Problem:
Lift out all lines below that contain "part".
# Data shown start
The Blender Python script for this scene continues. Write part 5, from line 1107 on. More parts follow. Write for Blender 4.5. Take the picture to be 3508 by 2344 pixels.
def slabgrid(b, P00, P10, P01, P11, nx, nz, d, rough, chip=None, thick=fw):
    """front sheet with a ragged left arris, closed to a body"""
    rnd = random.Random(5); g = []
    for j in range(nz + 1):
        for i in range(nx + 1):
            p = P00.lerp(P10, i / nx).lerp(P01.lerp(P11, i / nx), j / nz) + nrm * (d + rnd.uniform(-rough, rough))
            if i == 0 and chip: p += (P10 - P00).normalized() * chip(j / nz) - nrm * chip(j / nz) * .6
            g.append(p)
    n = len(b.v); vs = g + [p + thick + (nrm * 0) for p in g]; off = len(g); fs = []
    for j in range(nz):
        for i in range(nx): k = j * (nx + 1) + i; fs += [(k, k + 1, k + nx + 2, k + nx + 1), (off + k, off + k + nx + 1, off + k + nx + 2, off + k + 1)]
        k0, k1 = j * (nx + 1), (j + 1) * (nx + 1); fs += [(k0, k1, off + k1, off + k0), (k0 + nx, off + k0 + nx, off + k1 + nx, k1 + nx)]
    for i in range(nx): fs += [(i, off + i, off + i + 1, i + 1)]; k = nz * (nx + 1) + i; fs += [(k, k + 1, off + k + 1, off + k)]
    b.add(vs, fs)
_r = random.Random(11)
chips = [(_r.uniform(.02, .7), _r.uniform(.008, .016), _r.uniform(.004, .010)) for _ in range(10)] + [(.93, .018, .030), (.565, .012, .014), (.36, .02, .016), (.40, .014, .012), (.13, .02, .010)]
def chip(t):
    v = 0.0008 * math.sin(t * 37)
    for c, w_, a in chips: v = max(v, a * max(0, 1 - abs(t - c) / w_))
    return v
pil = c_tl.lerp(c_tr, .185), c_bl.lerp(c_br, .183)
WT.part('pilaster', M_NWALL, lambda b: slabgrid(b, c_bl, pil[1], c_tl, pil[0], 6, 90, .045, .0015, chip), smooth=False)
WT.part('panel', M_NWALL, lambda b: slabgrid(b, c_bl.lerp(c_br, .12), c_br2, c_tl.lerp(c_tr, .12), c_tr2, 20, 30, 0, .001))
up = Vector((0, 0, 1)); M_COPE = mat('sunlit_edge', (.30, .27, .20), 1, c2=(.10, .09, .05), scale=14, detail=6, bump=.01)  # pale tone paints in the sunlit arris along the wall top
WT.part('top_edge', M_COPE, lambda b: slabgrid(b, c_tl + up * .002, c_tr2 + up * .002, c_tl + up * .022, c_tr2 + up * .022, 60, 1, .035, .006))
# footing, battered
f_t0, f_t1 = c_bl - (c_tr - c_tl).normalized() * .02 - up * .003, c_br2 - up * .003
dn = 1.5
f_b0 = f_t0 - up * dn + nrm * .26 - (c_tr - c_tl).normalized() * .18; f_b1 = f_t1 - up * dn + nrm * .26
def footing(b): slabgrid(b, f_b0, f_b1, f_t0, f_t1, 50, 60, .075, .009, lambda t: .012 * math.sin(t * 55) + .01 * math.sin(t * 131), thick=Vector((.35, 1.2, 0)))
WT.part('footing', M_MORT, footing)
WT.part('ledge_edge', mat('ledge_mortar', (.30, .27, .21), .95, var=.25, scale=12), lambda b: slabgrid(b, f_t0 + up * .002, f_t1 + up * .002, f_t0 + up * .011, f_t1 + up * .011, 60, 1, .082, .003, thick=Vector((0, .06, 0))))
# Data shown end
Correct response:
The Blender Python script for this scene continues. Write part 5, from line 1107 on. More parts follow. Write for Blender 4.5. Take the picture to be 3508 by 2344 pixels.
WT.part('pilaster', M_NWALL, lambda b: slabgrid(b, c_bl, pil[1], c_tl, pil[0], 6, 90, .045, .0015, chip), smooth=False)
WT.part('panel', M_NWALL, lambda b: slabgrid(b, c_bl.lerp(c_br, .12), c_br2, c_tl.lerp(c_tr, .12), c_tr2, 20, 30, 0, .001))
WT.part('top_edge', M_COPE, lambda b: slabgrid(b, c_tl + up * .002, c_tr2 + up * .002, c_tl + up * .022, c_tr2 + up * .022, 60, 1, .035, .006))
WT.part('footing', M_MORT, footing)
WT.part('ledge_edge', mat('ledge_mortar', (.30, .27, .21), .95, var=.25, scale=12), lambda b: slabgrid(b, f_t0 + up * .002, f_t1 + up * .002, f_t0 + up * .011, f_t1 + up * .011, 60, 1, .082, .003, thick=Vector((0, .06, 0))))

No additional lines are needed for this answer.